Hunnam’s the conscience of the group, at least to an extent, as the quintet seem to assume positions according to the dictates of the scene, not having been fleshed out in sufficiently differentiated fashion at the outset. Beefy Batfleck has the most to chew on, in theory, as the real estate salesman unleashed in batty Bogart fashion when he gets a whiff of the loot, but sadly, one gets the impression this element was rather reined in somewhere along the way. He gets greedy, sure, but his perfectionist planner is quicky regretful for how his actions lead to their coming unstuck (“I killed those people” he professes, after a village massacre. “No you didn’t. We all did” comes back surfer martial artist dude, who later recklessly burns a load of money, KLF style, but with the excuse of wanting to keep warm. A donkey also goes over a cliff, though not as a result of mixed martial arts action, which is more affecting than any human casualties).
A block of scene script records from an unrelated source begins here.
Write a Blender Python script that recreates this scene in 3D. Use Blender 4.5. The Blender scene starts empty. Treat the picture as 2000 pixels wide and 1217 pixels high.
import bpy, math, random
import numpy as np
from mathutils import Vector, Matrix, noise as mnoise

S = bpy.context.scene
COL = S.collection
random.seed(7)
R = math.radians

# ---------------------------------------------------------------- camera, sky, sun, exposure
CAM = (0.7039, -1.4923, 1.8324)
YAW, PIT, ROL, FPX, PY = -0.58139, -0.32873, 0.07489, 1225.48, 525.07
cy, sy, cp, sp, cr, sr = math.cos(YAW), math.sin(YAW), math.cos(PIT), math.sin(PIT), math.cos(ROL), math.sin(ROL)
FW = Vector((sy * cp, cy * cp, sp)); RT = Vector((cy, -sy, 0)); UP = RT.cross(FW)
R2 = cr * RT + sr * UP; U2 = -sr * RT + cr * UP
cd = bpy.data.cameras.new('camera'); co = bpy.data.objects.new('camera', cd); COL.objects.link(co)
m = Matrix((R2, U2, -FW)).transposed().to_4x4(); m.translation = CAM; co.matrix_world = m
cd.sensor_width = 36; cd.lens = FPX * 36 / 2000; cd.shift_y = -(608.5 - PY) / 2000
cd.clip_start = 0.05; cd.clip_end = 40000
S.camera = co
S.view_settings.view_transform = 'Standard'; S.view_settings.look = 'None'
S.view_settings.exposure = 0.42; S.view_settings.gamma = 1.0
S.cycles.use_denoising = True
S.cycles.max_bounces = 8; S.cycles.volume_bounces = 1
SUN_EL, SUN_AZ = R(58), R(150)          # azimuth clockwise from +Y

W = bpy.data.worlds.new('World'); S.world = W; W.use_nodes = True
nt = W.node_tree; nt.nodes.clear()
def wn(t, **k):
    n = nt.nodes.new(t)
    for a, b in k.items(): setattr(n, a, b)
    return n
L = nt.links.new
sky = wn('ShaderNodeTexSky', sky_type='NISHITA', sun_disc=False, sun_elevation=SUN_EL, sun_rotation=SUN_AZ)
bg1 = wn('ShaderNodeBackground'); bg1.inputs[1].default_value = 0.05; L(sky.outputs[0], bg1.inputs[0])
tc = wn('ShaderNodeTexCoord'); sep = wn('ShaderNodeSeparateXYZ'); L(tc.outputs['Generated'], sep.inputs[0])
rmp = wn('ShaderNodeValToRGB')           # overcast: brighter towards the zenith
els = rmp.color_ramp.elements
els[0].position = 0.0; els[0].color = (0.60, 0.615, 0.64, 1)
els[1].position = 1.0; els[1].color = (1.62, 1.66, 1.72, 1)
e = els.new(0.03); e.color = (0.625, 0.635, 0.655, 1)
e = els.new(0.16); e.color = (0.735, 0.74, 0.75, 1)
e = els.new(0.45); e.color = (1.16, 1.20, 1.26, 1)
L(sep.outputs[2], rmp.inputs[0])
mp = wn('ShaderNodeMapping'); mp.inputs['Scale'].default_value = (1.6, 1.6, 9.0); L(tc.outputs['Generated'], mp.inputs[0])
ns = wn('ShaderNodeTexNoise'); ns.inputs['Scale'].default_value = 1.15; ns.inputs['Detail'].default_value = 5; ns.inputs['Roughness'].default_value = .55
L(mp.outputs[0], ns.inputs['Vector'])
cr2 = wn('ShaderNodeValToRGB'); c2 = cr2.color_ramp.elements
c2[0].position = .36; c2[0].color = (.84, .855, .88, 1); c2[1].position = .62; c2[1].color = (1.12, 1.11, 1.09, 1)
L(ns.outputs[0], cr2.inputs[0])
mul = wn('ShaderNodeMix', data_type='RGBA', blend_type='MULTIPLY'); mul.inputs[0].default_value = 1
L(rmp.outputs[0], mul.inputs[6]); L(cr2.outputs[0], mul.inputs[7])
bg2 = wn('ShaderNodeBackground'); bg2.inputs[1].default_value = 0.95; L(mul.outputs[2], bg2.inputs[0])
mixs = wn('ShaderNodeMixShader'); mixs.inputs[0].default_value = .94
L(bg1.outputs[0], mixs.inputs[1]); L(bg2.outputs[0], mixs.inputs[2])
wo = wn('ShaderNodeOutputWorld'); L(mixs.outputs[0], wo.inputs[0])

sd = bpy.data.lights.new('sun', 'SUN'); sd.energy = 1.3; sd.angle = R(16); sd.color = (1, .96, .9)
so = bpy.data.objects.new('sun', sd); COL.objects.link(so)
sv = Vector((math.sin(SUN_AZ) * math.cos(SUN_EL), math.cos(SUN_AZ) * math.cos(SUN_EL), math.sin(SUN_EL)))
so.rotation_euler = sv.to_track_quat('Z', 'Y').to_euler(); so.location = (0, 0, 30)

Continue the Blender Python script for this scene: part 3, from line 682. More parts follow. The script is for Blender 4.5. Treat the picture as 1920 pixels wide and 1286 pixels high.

Indeed, there’s a sense of pulled punches throughout, that the material might have been on course for more all-out existential crisis territory, pitting former colleague against former colleague amidst the unforgiving elements. The sort of thing where Liam Neeson has to square off against a pack of hungry wolves after his fellow survivors are whittled down. Instead, it’s only Batfleck who comes a cropper, and in the last scene, helpful Hunnam even presents Isaac with the co-ordinates of the ravine they dropped their loot down (to be revisited when and if Netflix asks for Quadruple Frontier). The only discernible price paid is nobly giving up their shares of the meagre sum they escaped with to Batfleck’s family trust fund. Boam and Chandor make vague gestures towards the paraphernalia of modern warfare and irrevocably damaged psyches, but so glibly that most of the proceedings wouldn’t look out of place in a forty-year-old Christopher Walken movie made from a Frederick Forsyth novel.